Si necesitamos nuevos vínculos con el pasado, con el futuro sucede exactamente lo mismo. La ausencia de responsabilidad en nuestros actos, o dicho en otros términos, concebir nuestra existencia como el efecto de fuerzas y vectores que desconocemos por completo, pero que guían implacablemente nuestras acciones como si fuesen un destino ineluctable, genera, en primer lugar, un distanciamiento de lo real, y, en segundo término, una amputación de la capacidad utópica del individuo, ingrediente necesario para introducir lo diferente en la historia. El diagnóstico es, como poco, inquietante. Nos alejamos de las condiciones de posibilidad de la realidad pero, en lugar de recluirnos en nuestra dimensión imaginaria, y forjar desde ella nuevos trazos de lo real, se produce un aplastamiento de esa dimensión hasta dejarla completamente inocua.

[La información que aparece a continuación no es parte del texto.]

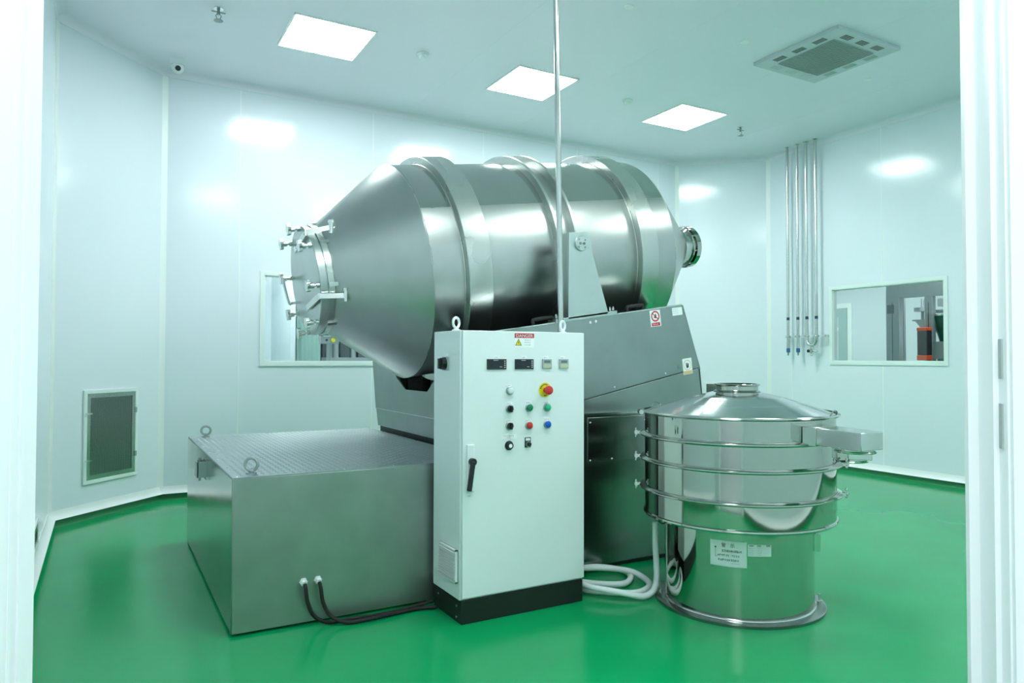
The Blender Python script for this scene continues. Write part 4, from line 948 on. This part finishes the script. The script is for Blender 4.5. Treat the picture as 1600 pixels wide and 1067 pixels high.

Por todo ello, Cruz resalta la necesidad de responsabilizarnos de nuevo de nuestras acciones del pasado y de volver a pensar la contingencia, como un elemento central en nuestra temporalidad. Es decir, de lo que se trata es de volver a inocular esa negatividad en la historia, ese elemento que se nos escabulle de nuestras redes, o que nos desborda por completo, y que, gracias a él, se rompa esa membrana impermeable que parece ser nuestro futuro. El porvenir, más que cul de sac de la incertidumbre o de posibilidades infinitas debe ser visto como el espacio de diferencia, como agujero que posibilite introducir un curso de acción distinto al que está preestablecido por el discurso (capitalista) dominante. Para facilitar todo el proceso, la política debe dejar de ser el espacio espectacular (política narcisista, sin incidencia en lo real, ejecutada por una casta que se mueve por sus intereses privados y una ciudadanía vacía de responsabilidades) y especular (identificación mutua en la desresponsabilización) que estructura impunemente nuestro terreno político. La política, en definitiva, debe ser aquello que siempre ha sido: espacio de actuación en el que exigir legitimidad en las acciones, propuestas e intervenciones, pero también la responsabilidad de todos sus participantes.